Due break subito, il secondo è quello buono. Gli porta via il servizio e si tiene il suo: 2-0 per lo spagnolo. Il terzo gioco è di Paul, facile; il quarto di Carlos: 30-30, poi due affondi dello spagnolo a conservare il vantaggio. Paul fa 3-2 e gli annulla la terza palla break del set, 4-2 e 4-3 in velocità.
Appena prima della lunghissima pausa per pioggia. Gara interrotta: a chi ha fatto bene? Facile dirlo dopo, va sempre meglio a chi vince.
Cosa dicono i numeri
Ma la statistica rendiconta di un match in equilibrio in cui il testa a testa lo si evince anche dai numeri. Dove divergono con evidenza? Negli aces (Carlos 6, Paul 11), nei punti vinti con la prima di servizio (Carlos 71%, Tommy 63%), nei punti vinti di risposta (44% a 37%) e nelle palle break: la bellezza di 22 per Alcaraz (che ne ha sfruttate solo 5), la miseria di 6 per Paul (ma 4 portate a casa).
L’altalena di tentativi per ripartire è un lungo dubbio nel quale si giocano pochi scambi nell’arco di un’ora e mezza. Il 5-3 Alcaraz arriva all’1.05 italiana. Poi lo scroscio. Per il 6-3 occorre attendere le 2.05.
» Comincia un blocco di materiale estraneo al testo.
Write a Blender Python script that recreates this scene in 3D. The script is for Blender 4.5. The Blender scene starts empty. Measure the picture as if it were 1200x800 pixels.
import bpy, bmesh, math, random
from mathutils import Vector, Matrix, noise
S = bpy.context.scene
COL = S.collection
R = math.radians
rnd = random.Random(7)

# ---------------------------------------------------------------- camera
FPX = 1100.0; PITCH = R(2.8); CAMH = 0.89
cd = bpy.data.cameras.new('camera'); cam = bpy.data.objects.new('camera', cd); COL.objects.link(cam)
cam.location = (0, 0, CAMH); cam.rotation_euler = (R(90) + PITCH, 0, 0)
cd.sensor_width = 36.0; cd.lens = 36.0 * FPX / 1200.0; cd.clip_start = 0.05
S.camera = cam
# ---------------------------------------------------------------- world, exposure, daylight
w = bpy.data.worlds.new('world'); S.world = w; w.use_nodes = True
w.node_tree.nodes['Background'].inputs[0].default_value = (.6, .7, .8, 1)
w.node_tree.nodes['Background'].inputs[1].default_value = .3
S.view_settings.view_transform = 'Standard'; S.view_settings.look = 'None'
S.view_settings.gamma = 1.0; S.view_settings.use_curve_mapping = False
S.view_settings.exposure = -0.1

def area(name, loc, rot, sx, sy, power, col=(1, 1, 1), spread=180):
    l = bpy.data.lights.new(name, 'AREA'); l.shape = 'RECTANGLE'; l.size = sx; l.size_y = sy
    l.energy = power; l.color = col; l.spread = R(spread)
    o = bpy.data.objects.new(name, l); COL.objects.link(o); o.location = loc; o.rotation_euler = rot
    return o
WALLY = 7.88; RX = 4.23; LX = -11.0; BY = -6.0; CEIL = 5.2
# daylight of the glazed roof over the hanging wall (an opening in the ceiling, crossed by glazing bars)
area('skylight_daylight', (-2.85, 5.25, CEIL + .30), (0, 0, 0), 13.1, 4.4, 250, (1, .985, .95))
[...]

Ai quarti contro l’australiano Max Purcell dovrebbe scivolare via tutto più liscio di così: nella parte bassa del tabellone, intanto, Djokovic marcia spedito e liquida senza difficoltà anche Monfils. Serve la migliore versione di Carlos per fronteggiare la più incisiva versione del serbo: per ora non l’abbiamo vista.